IRAN has executed an Iranian nuclear scientist detained in 2010 when he returned home from the United States, after a court convicted him of spying for Washington, a spokesman for the judiciary said yesterday.

“Through his connection with the United States, Shahram Amiri gave vital information about the country to the enemy,” Gholamhossein Mohseni Ejei told a weekly news conference, state news agency IRNA reported.

Mohseni Ejei said a court had sentenced Amiri to death and the sentence had been upheld by Iran’s Supreme court.

Amiri, a university researcher working for Iran’s Atomic Energy Organization, disappeared during a pilgrimage to Saudi Arabia in 2009, and later surfaced in the United States. But he returned to Iran in 2010 and received a hero’s welcome before being arrested.

US officials said in 2010 that Washington received “useful information” from Amiri.

Iran accused the CIA of kidnapping Amiri. US officials said Amiri had been free to come and go as he pleased, and that he may have returned because of pressures on his family in Iran. Amiri denied this, saying “my family had no problems.”

In interviews, Amiri described being kidnapped and held against his will by Saudi and US spies, while US officials said he was to receive millions of dollars for his help in understanding Iran’s nuclear program.

“I am a simple researcher who was working in the university,” Amiri said on his return to Tehran in July 2010. “I’m not involved in any confidential jobs. I had no classified information.”

News about Amiri, born in 1977, has been scant since his return to Iran.
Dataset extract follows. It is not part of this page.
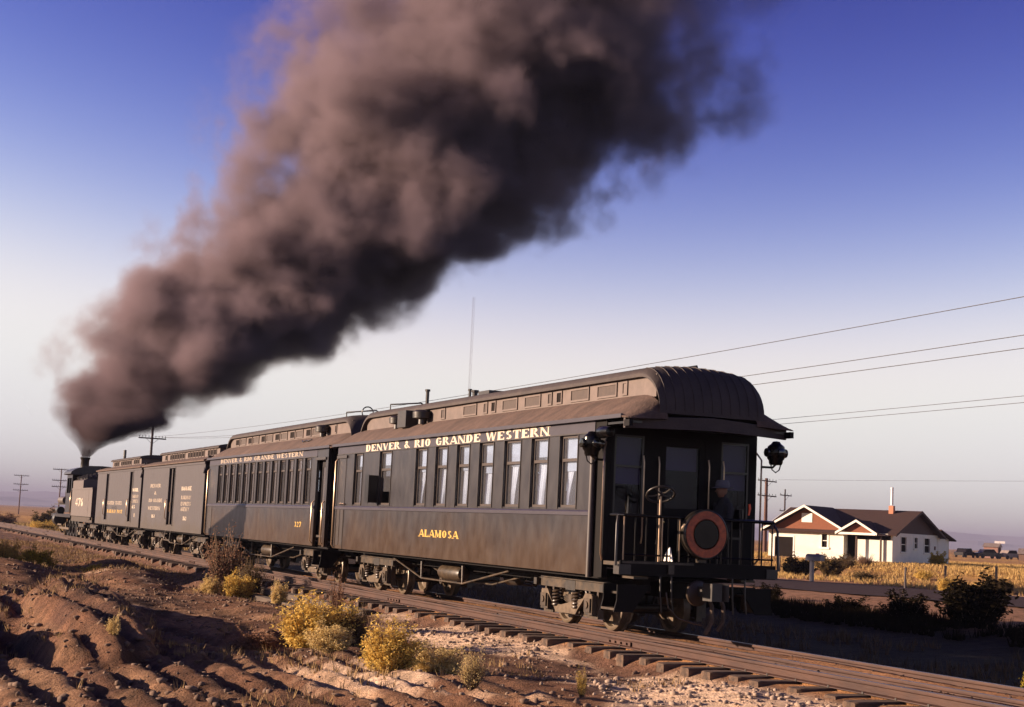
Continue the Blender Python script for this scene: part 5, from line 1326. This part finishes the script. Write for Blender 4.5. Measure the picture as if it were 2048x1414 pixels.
BM['dark', 0] = bush_meshes(61, 110, 60, .045, .075, .25); BM['dark', 1] = bush_meshes(62, 110, 60, .045, .075, .25)
bcache = {}
def bush(name, label, x, y, w, h, kind, leaf, cat='bush', dz=0.0, group=None):
    key = (kind, leaf)
    if key not in bcache:
        s_, f_ = BM[kind]; s2_, f2_ = s_.copy(), f_.copy(); s2_.materials.append(M['stem']); f2_.materials.append(M[leaf]); bcache[key] = (s2_, f2_)
    s2_, f2_ = bcache[key]
    o = thing(name, label, cat, (x, y, hz(x, y)-.02+dz), random.uniform(0, 6.28), group)
    o.scale = (w, w, h)
    put('stems', s2_, o); put('foliage', f2_, o)
    return o
G = 'bushes beside the track'
bush('rabbitbrush', 'largest golden yellow bush in the foreground left of the white sand', -4.50, 20.35, 1.38, .76, ('full', 0), 'leaf_yellow', group=G)
bush('rabbitbrush', 'dusty brown half of the largest golden bush on its right', -4.05, 20.15, .62, .62, ('twig', 0), 'leaf_sage', group=G)
bush('rabbitbrush', 'small pale yellow bush crouched in front of the largest golden bush', -4.85, 18.6, .75, .36, ('full', 1), 'leaf_pale', group=G)
bush('rabbitbrush', 'second golden bush right of the largest, near the bottom edge', -4.80, 16.45, .86, .52, ('full', 2), 'leaf_yellow', group=G)
bush('rabbitbrush', 'pale straw yellow bush right of the second golden bush', -4.12, 16.65, .78, .38, ('full', 0), 'leaf_pale', group=G)
bush('rabbitbrush', 'thin tan dry stalks standing behind the largest golden bush', -3.55, 22.6, .40, .85, ('twig', 0), 'leaf_dry', group=G)
bush('rabbitbrush', 'yellow bush at the foot of the tall dry pinkish brush', -2.60, 33.0, .95, .55, ('full', 1), 'leaf_yellow', group=G)
bush('rabbitbrush', 'small yellow bush left of the tall dry brush', -3.15, 33.2, .6, .34, ('full', 2), 'leaf_pale', group=G)
bush('dry_brush', 'tall pinkish grey dry brush in front of the coach', -2.35, 35.2, 1.55, 1.30, ('twig', 1), 'leaf_dry', group=G)
bush('dry_brush', 'dark leafless brush right of the tall dry brush', -2.15, 33.6, 1.0, .85, ('twig', 0), 'leaf_sage', group=G)
bush('rabbitbrush', 'narrow yellow bush hanging by the old timbers', -2.35, 30.4, .45, .55, ('full', 0), 'leaf_pale', group=G)
bush('dry_brush', 'pale bleached twiggy brush at the bottom edge right of centre', -4.75, 14.1, .42, .40, ('twig', 1), 'leaf_pale', group=G)
bush('rabbitbrush', 'greenish yellow bush on the bank at the left', -5.75, 42.9, 1.2, .55, ('full', 1), 'leaf_green', group=G)
bush('rabbitbrush', 'orange yellow bush at the left edge of the bank', -6.45, 44.0, 1.1, .6, ('full', 2), 'leaf_yellow', group=G)
bush('rabbitbrush', 'low pale yellow tuft below the near end of the left bank', -4.6, 40.3, .75, .30, ('low', 0), 'leaf_green', group=G)
bush('dry_brush', 'sprawling tan weed on the clods left of the largest golden bush', -5.25, 20.9, .85, .30, ('low', 0), 'leaf_dry', group=G)
bush('dry_brush', 'withered tan sprig at the lower left among the furrows', -7.75, 17.4, .24, .22, ('low', 0), 'leaf_pale', group=G)
bush('grass_tuft', 'yellow grass tuft at the bottom edge below the rear truck', -3.72, 13.7, .18, .30, ('twig', 1), 'leaf_yellow', 'grass', group=G)
bush('rabbitbrush', 'pale green bush poking up behind the rails at the right edge', 2.35, 14.15, .50, .62, ('full', 1), 'leaf_green', group=G)
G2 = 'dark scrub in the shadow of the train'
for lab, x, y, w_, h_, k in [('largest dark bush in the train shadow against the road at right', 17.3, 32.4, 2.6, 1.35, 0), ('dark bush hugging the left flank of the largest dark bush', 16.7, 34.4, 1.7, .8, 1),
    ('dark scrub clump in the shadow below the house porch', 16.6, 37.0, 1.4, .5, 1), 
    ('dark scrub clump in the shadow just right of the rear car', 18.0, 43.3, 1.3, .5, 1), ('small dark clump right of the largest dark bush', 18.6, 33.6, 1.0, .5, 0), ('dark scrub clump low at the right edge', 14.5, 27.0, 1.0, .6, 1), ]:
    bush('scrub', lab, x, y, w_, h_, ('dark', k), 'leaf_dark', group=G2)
G3 = 'brush around the house'
for lab, x, y, w_, h_, k, lf_ in [('dark green bush in front of the garage opening', 40.6, 74.4, 2.6, 1.15, ('dark', 0), 'leaf_dark'), ('olive bush touching the right of the garage bush', 41.6, 72.6, 2.0, 1.2, ('dark', 1), 'leaf_sage'),
    ('tan brush below the narrow front window of the house', 49.6, 82.0, 2.4, .8, ('twig', 0), 'leaf_sage'), ('dry brush by the front step of the porch', 53.0, 84.5, 2.0, .7, ('twig', 1), 'leaf_dry'), ('yellow bush by the fence post at the right end of the house', 35.6, 55.3, 1.2, .75, ('full', 0), 'leaf_yellow'),
    ('olive bush between the two fence posts farthest right', 37.5, 54.3, 1.35, .85, ('full', 1), 'leaf_sage'), ('small brown bush at the foot of the farthest right fence post', 38.6, 54.7, .7, .6, ('dark', 0), 'leaf_sage'), ('green bush against the shaded side wall of the house', 66.0, 92.8, 1.8, 1.0, ('dark', 1), 'leaf_green'),
    ('low golden bush in the field before the shaded wall', 45.0, 68.5, 1.6, .6, ('low', 0), 'leaf_yellow'), ('low sage bush in the field right of the mailbox', 40.5, 68.0, 1.8, .6, ('low', 0), 'leaf_sage'), ('brown sagebrush clump at the far left beyond the locomotive', 8.2, 160, 4.2, 2.1, ('dark', 0), 'leaf_sage'), ('gold brush beside the sagebrush clump at the far left', 6.0, 145, 3.6, 1.1, ('full', 0), 'leaf_yellow'),
    ('tawny brush at the far left edge of the picture', 4.2, 168, 4.5, 1.6, ('full', 1), 'leaf_dry')]:
    bush('scrub', lab, x, y, w_, h_, k, lf_, group=G3)

# ------------------------------------------------------------------ stones, clods and dry grass (uncountable)
def scatter_faces(name, pts, mat_, kind='stuff'):
    pass
rng = np.random.default_rng(3)
ico = bmesh.new(); bmesh.ops.create_icosphere(ico, subdivisions=1, radius=1.0)
iv = np.array([v.co[:] for v in ico.verts]); itri = np.array([[v.index for v in f.verts] for f in ico.faces]); ico.free()
def stones(name, n, xr, yr, smin, smax, mat_, seed, power=2.6, mask=None):
    rg = np.random.default_rng(seed)
    x = rg.uniform(*xr, n); y = yr[0]+(yr[1]-yr[0])*rg.random(n)**1.5
    if mask is not None: k = mask(x, y); x, y = x[k], y[k]
    n = len(x); s = smin+(smax-smin)*rg.random(n)**power; z = height(x, y)
    V = iv[None]*(1+rg.uniform(-.42, .42, (n, 12, 1)))*(s[:, None]*np.ones((1, 3))*rg.uniform(.6, 1.25, (n, 3)))[:, None, :]
    V[..., 2] *= .6
    V = V + np.stack([x, y, z+s*.15], -1)[:, None, :]
    F = (itri[None]+np.arange(n)[:, None, None]*12).reshape(-1, 3)
    me = bpy.data.meshes.new(name); me.vertices.add(n*12); me.vertices.foreach_set('co', V.reshape(-1).astype(np.float32))
    me.loops.add(F.size); me.loops.foreach_set('vertex_index', F.reshape(-1).astype(np.int32)); me.polygons.add(len(F))
    me.polygons.foreach_set('loop_start', (np.arange(len(F))*3).astype(np.int32)); me.polygons.foreach_set('loop_total', np.full(len(F), 3, np.int32)); me.update(calc_edges=True)
    me.materials.append(mat_)
    return put(name, me)
mat('cinder', (.10, .06, .045), (.06, .04, .03), 2.0, .95)
mat('clod', (.30, .19, .125), (.20, .125, .085), 2.0, .95, .4, 12)
mat('sandstone', (.58, .44, .33), (.46, .33, .24), 1.3, .95, .3, 9)
tag(stones('clods', 6500, (-11, -1.6), (11, 46), .008, .062, M['clod'], 21, 2.6, lambda x, y: (bump2(x, y, -2.0, 20.9, 1.15, 3.6, 0, 1) + bump2(x, y, -2.2, 13.0, 1.7, 3.6, 0, 1) + bump2(x, y, -5.2, 15.5, 1.7, 2.6, 0, 1)) < .15), 'brown earth clods strewn over the near ground', 'clods', kind='stuff')
tag(stones('gravel', 3000, (-6.5, -1.45), (10.5, 40), .006, .035, M['stone'], 22), 'small pale stones strewn beside the track', 'gravel', kind='stuff')
tag(stones('sand_lumps', 1800, (-3.6, -1.5), (10.5, 25), .012, .055, M['sandstone'], 23, 2.0, lambda x, y: (bump2(x, y, -2.0, 20.9, 1.0, 3.3) + bump2(x, y, -2.2, 13.0, 1.5, 3.4)) > .12), 'whitish sand lumps heaped against the tie ends', 'sand', kind='stuff')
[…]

Last year, his father Asgar Amiri told the BBC’s Farsi-language service that his son had been held at a secret site since coming home.

US officials said in 2010 that Amiri was paid US$5 million to offer the CIA information about Iran’s nuclear program, though he left the country without the money.

They said Amiri, who ran a radiation detection program in Iran, stayed in the US for months of his own free will.

But when he returned to Iran, Amiri said Saudi and US officials kidnapped him while he visited the Saudi holy city of Medina. He also said Israeli agents were present at his interrogations and that CIA officers offered him US$50 million to remain in America.

“I was under the harshest mental and physical torture,” he said.

Amiri’s case indirectly found its way back into the spotlight in the US last year with the release of emails sent by US Democratic presidential candidate Hillary Clinton while she served as secretary of state. The release of those emails came amid criticism of Clinton’s use of a private account and server that has persisted into her campaign against Republican candidate Donald Trump.

An email forwarded to Clinton by senior adviser Jake Sullivan on July 5, 2010, appears to reference Amiri. “We have a diplomatic, ‘psychological’ issue, not a legal one. Our friend has to be given a way out,” read the email by Richard Morningstar, a former State Department special envoy.